Le joli sourire des sirènes qui montrent les dents pour qu'on les voit de loin, oscille constamment entre l'art et le sport et n'arrive jamais, heureusement, à se faire mesurer au millimètre près. Et les élégances vestimentaires sont tout à fait relatives. Paillettes et coiffures relevées maintenues par de la gélatine maternellement appliquée. Un pince-nez couleur chair, des lunettes imparables qui coincent pour protéger. Il y a bien, au milieu des naïades, Bill May, vingt ans, originaire de l'Etat de New York qui a découvert ce sport grâce à sa soeur. Evoluant parmi les Aquamaids de Santa Clara (Californie), il bénéficie de dérogation ici ou là.

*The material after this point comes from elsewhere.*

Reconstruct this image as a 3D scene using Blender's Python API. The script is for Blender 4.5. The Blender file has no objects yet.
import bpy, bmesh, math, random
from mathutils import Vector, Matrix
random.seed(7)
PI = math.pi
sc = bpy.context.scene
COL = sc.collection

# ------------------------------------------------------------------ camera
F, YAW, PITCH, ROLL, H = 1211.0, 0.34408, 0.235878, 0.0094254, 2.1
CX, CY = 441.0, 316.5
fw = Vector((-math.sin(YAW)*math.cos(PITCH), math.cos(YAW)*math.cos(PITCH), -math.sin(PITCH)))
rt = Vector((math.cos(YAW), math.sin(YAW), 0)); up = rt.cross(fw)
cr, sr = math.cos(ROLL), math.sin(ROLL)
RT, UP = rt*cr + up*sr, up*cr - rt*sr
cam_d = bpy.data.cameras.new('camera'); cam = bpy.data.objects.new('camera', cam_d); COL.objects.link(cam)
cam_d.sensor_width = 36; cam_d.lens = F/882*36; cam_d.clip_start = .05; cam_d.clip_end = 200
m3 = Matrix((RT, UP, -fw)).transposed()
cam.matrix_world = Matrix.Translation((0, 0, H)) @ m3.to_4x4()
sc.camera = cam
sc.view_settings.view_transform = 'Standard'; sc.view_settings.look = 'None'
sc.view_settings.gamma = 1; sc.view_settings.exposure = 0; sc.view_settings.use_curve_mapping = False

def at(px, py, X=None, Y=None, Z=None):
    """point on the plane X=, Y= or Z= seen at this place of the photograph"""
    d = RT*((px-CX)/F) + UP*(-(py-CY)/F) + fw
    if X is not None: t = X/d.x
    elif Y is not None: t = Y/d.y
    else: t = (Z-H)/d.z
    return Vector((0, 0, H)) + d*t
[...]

Peut être aussi pour les J.O. de l'an 2000.
La natation synchronisée, exclusivement féminine pour l'heure, est accueillie comme discipline au championnat d'Europe en Suède (1977) et en 84 aux Jeux Olympiques. La même année, ici, le Swimming Club de Luxembourg reconnaît et officialise cette section. Emergeant du turquoise des piscines, zones inexplorées, alors que les nageurs battent des records nationaux aux allers-retours incontestables, notre catégorie manque d'adeptes. Cela n'empêche ni les voyages, ni les médailles, développe les poumons, améliore le souffle, allonge les muscles, donne le goût de la symétrie.
Pourtant, trente inscriptions et des entraîneurs qui ont d'autres contraintes que d'appuyer sur le chronomètre rend le rendement inconfortable. Comme tout violon d'Ingres, le temps consacré est-il en rapport avec le résultat ? Mais oui, puisqu'il s'agit du plaisir de réussir une figure en musique, en temps, en groupe. Puis, plus tard, d'apprendre comment faire le flamand rose, le dauphin, l'albatros, l'espadon, la queue de poisson et autres lamantins.